Si la fortuna de la puntería paterna agregaba alguna noche una o dos liebres de más iban a parar en grandes frascos preparados al escabeche, por la falta de heladera, se conservara comestible un tiempo más. En este trabajo la sabía ayudar mi padre. Como en la ardua tarea de embotellar salsa de tomates, con los que no se consumían y se dejaban madurar ex profeso. Se le agregaba sal, albahaca, ajo y algún otro condimento y se lo tapaba con un corcho al que había que asegurar con unos hilos fuertes que mi padre coronaba con su fuerza porque el contenido ejercía una presión que a veces expulsaba ese corcho y la salsa era expulsada hasta el techo. Ignoro hasta hoy qué era aquello que revolucionaba ese contenido tan rojo. A veces, cuando la cosecha familiar había sido óptima se llegaban a embotellar cien recipientes de vidrio.

Este relato que viene de lejos y que no deja -﷓no puede dejar-﷓ de lado el tiempo y su paso sobre los hombres, las mujeres y las cosas, estuvo cierta vez en un lugar concreto de esa gran llanura, que no era sino ese espacio y ese paisaje, chatos, enclavado por así decir, solamente en una memoria que quiere ser recurrente y minuciosa pero que no llega a ser obsesiva.

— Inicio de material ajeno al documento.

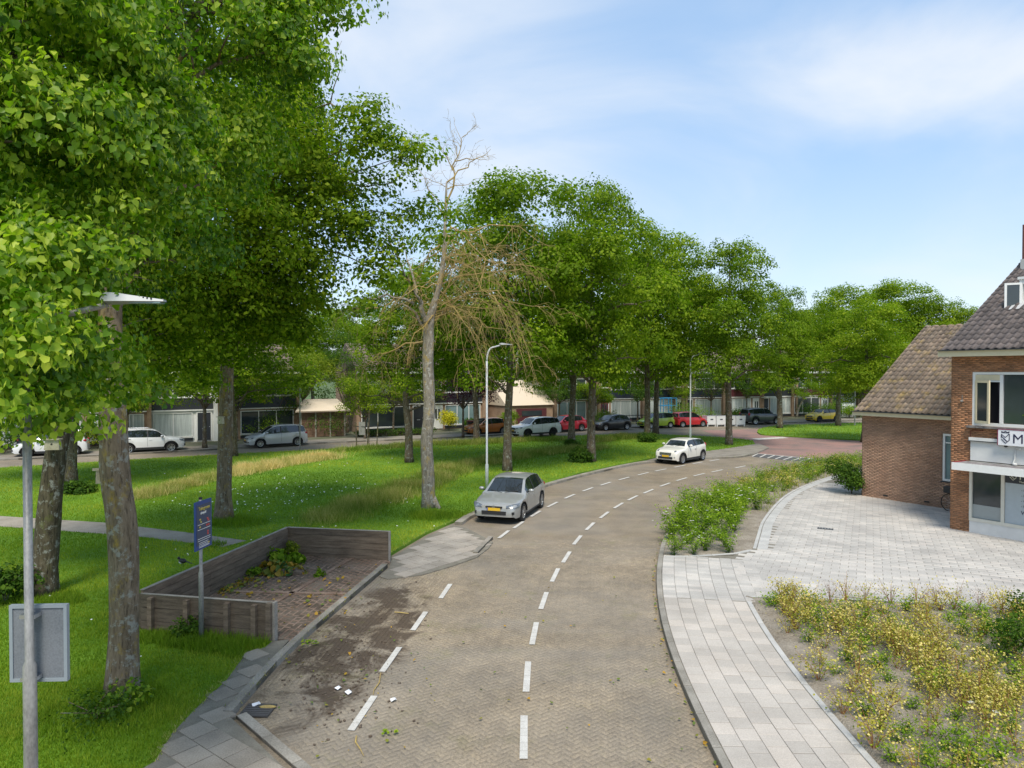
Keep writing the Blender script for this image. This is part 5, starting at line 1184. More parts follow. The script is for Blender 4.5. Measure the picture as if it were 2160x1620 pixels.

Imposible no ponerse a pensar qué pasa con la llanura cuando está puesta en uno con las cosas que el tiempo carcome con su paso, llena de óxido hasta los recuerdos y deja puesto a orear bajo el sol de los eneros el resabio de las inundaciones, del paso rápido del agua caída en esa tormenta de verano que engrosa el caudal de los canales --los pequeños y los grandes-- que drenan el agua que se detiene más de la cuenta sobre los campos y perjudica los sembrados y hasta el riesgo de malograr las pasturas de hacienda y caballadas. Esos canales que mejoraron las posibilidades de rendimiento (el "rinde", se decía entonces) que aseguraba la subsistencia de las familias numerosas.

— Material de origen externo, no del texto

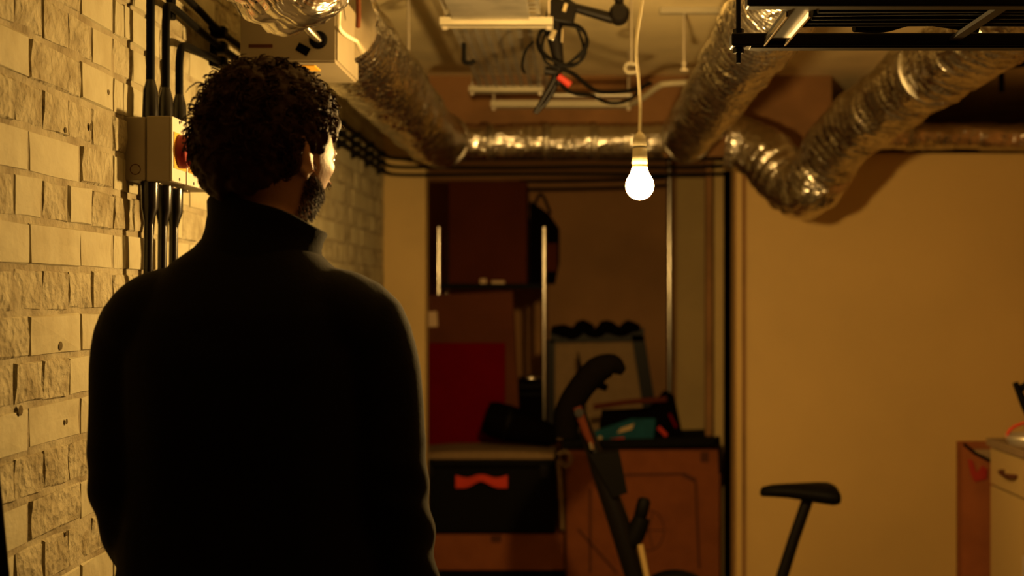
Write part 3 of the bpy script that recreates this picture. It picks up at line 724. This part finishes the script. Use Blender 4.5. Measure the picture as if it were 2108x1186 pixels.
MB().tube(spline([W(1150, 140, Y), W(1180, 152, Y+.05), W(1215, 180, Y+.2), W(1245, 190, Y+.4), W(1300, 186, Y+.7), W(1340, 172, Y+.9)], 6), .007, 8).build('slack_cable', 'black', label='upper slack black cable from the clamp towards the bulb cord', cat='cable')
MB().tube(spline([W(1148, 168, Y), W(1175, 190, Y+.1), W(1215, 196, Y+.3), W(1255, 212, Y+.5), W(1295, 205, Y+.8), W(1335, 170, Y+1)], 6), .006, 8).build('slack_cable', 'black', label='lower slack black cable sagging under the upper one', cat='cable')
MB().tube(spline([W(1098, 85, Y), W(1082, 105, Y), W(1075, 135, Y+.1), W(1080, 150, Y+.2)], 6), .004, 8).build('wire_tail', 'black', label='thin black wire tail left of the cable coil', cat='wire')

# ================================================================ BLACK LADDER RACK (top right)
RZ = zc+.462
t = thing('ladder_rack', (1.0, 2.2, RZ-.03), 'black ladder rack with cables crossing the top right corner', 'cable rack')
MB().box2(((1505-VX)/FPX*2.3, 2.29, RZ-.012), (2.3, 2.33, RZ+.012), bev=.003).build('far_rail', 'blackmetal', t)
MB().box2(((1545-VX)/FPX*2.3, 2.296, RZ-.0145), (2.3, 2.324, RZ-.0105)).build('rail_lip', 'blackmetal', t)
MB().box2(((1535-VX)/FPX*2.02, 2.00, RZ-.006), (2.3, 2.03, RZ+.018), bev=.003).build('near_rail', 'blackmetal', t)
for x in (.365, .69, 1.02, 1.35, 1.68):
    hw_ = .020 if x < .5 else .009
    rg = MB().box2((x-hw_, 2.02, RZ-.004), (x+hw_, 2.30, RZ+.003)).build('rung', 'blackmetal', t)
for x in (.347, .384): MB().box2((x-.002, 2.05, RZ-.013), (x+.002, 2.295, RZ-.003), bev=.001).build('rung_edge', 'steel', t)
MB().tube([((1520-VX)/FPX*2.31, 2.31, RZ-.04), ((1520-VX)/FPX*2.31, 2.31, CEIL)], .0045, 10).build('threaded_rod', 'blackmetal', t)
for z in (RZ-.022, RZ+.013): MB().lathe(((1520-VX)/FPX*2.31, 2.31, z), [(.010, 0), (.010, .009)], n=6, sm=False).build('nut', 'blackmetal', t)
MB().tube([(1.9, 2.31, RZ-.03), (1.9, 2.31, CEIL)], .0045, 10).build('threaded_rod', 'blackmetal', t)
cy = [2.050, 2.078, 2.106, 2.134, 2.162, 2.190, 2.218]
for i, y in enumerate(cy):
    x0 = .40+.0*i; pts = [(x0+R.uniform(-.01, .01), y, RZ+.0185)]
    for k in range(1, 9): pts.append((x0+k*.235, y+R.uniform(-.001, .001), RZ+.0185+R.uniform(0, .003)))
    MB().tube(spline(pts, 4), .0125, 10).build('rack_cable', 'black', label='%s straight black cable in the ladder rack, counted from its near rail' % ['first', 'second', 'third', 'fourth', 'fifth', 'sixth', 'seventh'][i], cat='cable', group='cables lying in the ladder rack')
MB().tube(spline([(.50, 2.25, RZ+.012), (.555, 2.262, RZ+.014), (.61, 2.255, RZ+.026), (.66, 2.25, RZ+.020), (.72, 2.24, RZ+.008)], 6), .008, 8).build('stray_cable', 'black', label='stray black cable arching over the far rail of the ladder rack', cat='cable')
# more runs hidden above: dark pipe behind at the right
MB().tube([W(2062, 150, 5.2), W(2062, 190, 5.2)], .012, 8).tube([W(2030, 140, 5.2), W(2110, 130, 5.2)], .016, 8).build('ceiling_bracket', 'black', label='dark bracket above the thin duct at the right edge', cat='bracket')

# ================================================================ STORAGE ROOM
# wire shelf rack
t = thing('shelf_rack', (-.43, 6.8, 0), 'tall steel post shelf rack holding boxes in the storage opening', 'shelf')
fx0, fx1 = (903-VX)/FPX*6.62, (1120-VX)/FPX*6.62
for x in (fx0, fx1):
    for y, top in ((6.62, 1.78), (7.05, 1.78)):
        MB().tube([(x, y, 0), (x, y, top)], .0125, 14).build('post', 'steel', t)
for z in (.12, .60, .95, 1.475):
    MB().box2((fx0-.01, 6.63, z-.008), (fx1+.01, 7.05, z+.004)).box2((fx0-.01, 6.62, z-.018), (fx1+.01, 6.632, z+.008)).build('shelf_board', 'black', t)
def carton(name, a, b, matn, lab, cat='box', rot=0, flap=True, parts=None, tape=True):
    a, b = Vector(a), Vector(b); c = (a+b)/2; d = b-a
    t = thing(name, (c.x, c.y, a.z), lab, cat)
    o = MB().box(c, d, bev=.004).build('carton', matn, t)
    if tape: MB().box2((c.x-.025, a.y-.0015, a.z+d.z*.8), (c.x+.025, a.y, b.z)).box2((c.x-.025, a.y, b.z), (c.x+.025, b.y, b.z+.0015)).build('tape', 'tape', t)
    if flap: MB().box2((a.x+.002, a.y+.002, b.z), (b.x-.002, c.y-.001, b.z+.004)).build('flap', matn, t)
    t.rotation_euler = (0, math.radians(rot), 0)
    return t
carton('cardboard_box', (-.655, 6.645, 1.483), (-.245, 7.0, 2.02), 'cartondark', 'large dark red-brown box on the top shelf of the rack', tape=False)
MB().box2((-.49, 6.634, 1.479), (-.455, 6.643, 1.51), bev=.004).build('small_jar', 'paper', label='small pale jar at the left before the dark red-brown box', cat='jar')
MB().box2((-.43, 6.633, 1.479), (-.36, 6.643, 1.50), bev=.004).build('small_tub', 'paper', label='low pale tub beside the small jar on the top shelf', cat='tub')
t = thing('backpack', (-.17, 6.85, 1.48), 'dark backpack with reddish patch at the right end of the top shelf', 'bag')
MB().prism([(-.232, 6.75, 1.482), (-.10, 6.75, 1.482), (-.075, 6.75, 1.60), (-.075, 6.75, 1.78), (-.13, 6.75, 1.86), (-.232, 6.75, 1.93)], (0, .2, 0)).build('bag_body', 'dark', t)
MB().box2((-.15, 6.742, 1.55), (-.085, 6.75, 1.70), bev=.003).build('front_pocket', 'cartondark', t)
MB().tube(spline([(-.21, 6.76, 1.90), (-.17, 6.72, 1.96), (-.12, 6.76, 1.86)], 5), .008, 8).build('strap', 'dark', t)
b2 = carton('cardboard_box', (-.742, 6.512, .634), (-.270, 6.60, 1.43), 'cartonmid', 'flat brown box with a pale label, standing behind the red board', rot=-3, tape=False)
MB().box2((-.716, 6.5095, 1.27), (-.665, 6.512, 1.35)).build('paper_label', 'paper', b2)
t = thing('black_crate', (-.19, 6.8, .60), 'black crate with a steel bowl, right end of the lower shelf', 'crate')
MB().box2((-.345, 6.66, .605), (-.165, 6.96, .93), bev=.006).build('crate_body', 'dark', t)
MB().box2((-.35, 6.652, .89), (-.16, 6.968, .912), bev=.004).build('rim', 'black', t)
MB().lathe((-.225, 6.70, .955), [(.02, .0), (.055, .015), (.068, .035), (.066, .036), (.05, .02)], n=24).build('steel_bowl', 'steel', label='small shiny steel bowl on the rack edge', cat='bowl')
# black case, cushion, red board, rolled bag, low box
t = thing('plinth_box', (-.33, 6.3, 0), 'black low box on the storage floor', 'box')
MB().box2((-.72, 6.12, 0), (-.05, 6.60, .078), bev=.005).build('body', 'black', t)
MB().box2((-.722, 6.118, .076), (-.048, 6.602, .092)).build('lid', 'black', t)
carton('cardboard_box', (-.70, 6.10, .094), (-.045, 6.60, .262), 'carton', 'low wide cardboard box under the black case')
t = thing('tool_case', (-.42, 6.3, .268), 'black case with a curved orange-red handle', 'case')
MB().box2((-.755, 6.11, .268), (-.085, 6.605, .63), bev=.012).build('shell', 'blackgloss' if False else 'black', t)
MB().box2((-.758, 6.107, .585), (-.082, 6.608, .60), bev=.004).build('lid_seam', 'dark', t)
hp = [W(938, 992, 6.09), W(962, 994, 6.08), W(990, 984, 6.06), W(1020, 994, 6.08), W(1045, 992, 6.09)]
hw = spline(hp, 5); hs = ease([26, 19, 13, 19, 26], 5); vs = []; 
for p, h in zip(hw, hs):
    vs += [p+Vector((0, 0, h/2/FPX*6.1)), p-Vector((0, 0, h/2/FPX*6.1)), p+Vector((0, .012, -h/2/FPX*6.1)), p+Vector((0, .012, h/2/FPX*6.1))]
fs = []
for i in range(len(hw)-1):
    for k in range(4): k2 = (k+1) % 4; fs.append((i*4+k, i*4+k2, i*4+4+k2, i*4+4+k))
fs += [(0, 1, 2, 3), tuple(range(len(vs)-4, len(vs)))]
MB().add(vs, fs).build('handle', 'orange', t)
for x in (-.70, -.14): MB().box2((x-.02, 6.10, .54), (x+.02, 6.11, .60), bev=.002).build('latch', 'blackmetal', t)
cu_ = MB()
prof = []
for k in range(13):
    a = -1+2*k/12; prof.append((.33*a, .022+.014*(1-abs(a)**3)))
poly = [Vector((-.42+x, 6.10, .632)) for x, h in prof]; poly = [Vector((-.42-.325, 6.10, .632)), Vector((-.42+.325, 6.10, .632))]+[Vector((-.42+x, 6.10, .632+h)) for x, h in reversed(prof)]
cu_.prism(poly, (0, .36, 0)).build('seat_cushion', 'cushion', label='flat beige cushion lying on the black case', cat='cushion')
t = thing('red_panel', (-.56, 6.5, .67), 'flat red board standing above the black case, against the rack', 'board')
MB().box2((-.742, 6.475, .637), (-.350, 6.50, 1.178), bev=.003).build('sheet', 'redboard', t)
MB().box2((-.745, 6.472, .632), (-.347, 6.504, .638)).build('bottom_edge', 'redboard', t)
t = thing('rolled_bag', (-.33, 6.28, .67), 'black rolled bag lying on the beige cushion', 'bag')
pa, pb = W(1015, 862, 6.27), W(1135, 897, 6.30)
MB().tube([pa-(pb-pa)*.12, pa, pa.lerp(pb, .3), pa.lerp(pb, .7), pb, pb+(pb-pa)*.1], [.075, .088, .088, .070, .055, .03], 24).build('roll', 'dark', t)
MB().tube([pa.lerp(pb, .2), pa.lerp(pb, .26)], .091, 24).build('strap', 'black', t)

# large carton on the right of the opening
cb = carton('cardboard_box', (-.035, 6.15, 0), (.715, 6.5, .665), 'carton', 'large orange-brown cardboard box filling the lower right of the opening', tape=False)
f = 6.148
def onface(px, py): p = W(px, py, f); return p
lines = MB()
def ln(p, q, w=.006):
    a, b = onface(*p), onface(*q); d = (b-a).normalized(); n_ = Vector((-d.z, 0, d.x))*w
    lines.add([a-n_, b-n_, b+n_, a+n_, ], [(0, 1, 2, 3)])
ln((1215, 1008), (1215, 1180)); ln((1290, 978), (1405, 976)); ln((1432, 990), (1440, 1170)); ln((1225, 1000), (1290, 978)); ln((1405, 976), (1432, 990), .010)
ln((1190, 1090), (1270, 1180)); 
for q in range(24):
    a0, a1 = 2*PI*q/24, 2*PI*(q+1)/24; ln((1335+32*math.cos(a0), 1092+42*math.sin(a0)), (1335+32*math.cos(a1), 1092+42*math.sin(a1)), .003)
for q in range(5):
    a0 = 2*PI*q/5; ln((1335, 1092), (1335+30*math.cos(a0), 1092+40*math.sin(a0)), .003)
lines.build('printed_outline', 'tape', cb)
MB().box2((.62, 6.147, .66-.05), (.66, 6.15, .66)).build('staple_strip', 'tape', cb)
t = thing('shallow_tray', (.33, 6.3, .67), 'long black shallow tray on the large cardboard box', 'tray')
MB().box((.33, 6.30, .695), (.76, .34, .012), ry(-1.5), bev=.003).build('base', 'black', t)
MB().box((.33, 6.135, .705), (.77, .012, .045), ry(-1.5), bev=.003).build('front_lip', 'black', t)
MB().box((.33, 6.465, .705), (.77, .012, .045), ry(-1.5), bev=.003).build('rear_lip', 'black', t)
MB().tube([W(1470, 920, 6.12), W(1478, 900, 6.1), W(1482, 925, 6.1), W(1484, 975, 6.1)], .010, 8).build('dangling_strap', 'black', label='black strap dangling at the right end of the tray', cat='strap')
MB().tube(spline([W(1150, 935, 6.1), W(1165, 930, 6.08), W(1176, 945, 6.07), W(1165, 960, 6.08), W(1150, 950, 6.1), W(1154, 1000, 6.1), W(1158, 1090, 6.1)], 5), .010, 8).build('pale_strap', 'cushion', label='pale crumpled strap at the left corner of the large cardboard box', cat='strap')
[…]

Entonces uno debe recurrir a la memoria que viene necesariamente envuelta en las enredaderas del tiempo, poniendo sobre uno y ante sus propios ojos aquellas llanuras que también atravesaban los carros y camiones con sus cereales hacia los pueblos, que surcaban esos caminos cubiertos de soles esplendorosos o los huellones de barro en el mal tiempo, esas llanura con sus pastos y sus sembrados de trigo o maíz o cebada o cualquier cereal o forraje para animales que se elegía cultivar.

Esas llanuras que han dejado ya de pertenecernos porque no la transitamos sino con la memoria que sólo intenta reconstruirla o ayudándose con ella, que pone indefectiblemente colgaduras del cielo: aquella cigüeña inmensa, de un blanco impoluto en cuyo plumaje se posa el sol de octubre para siempre.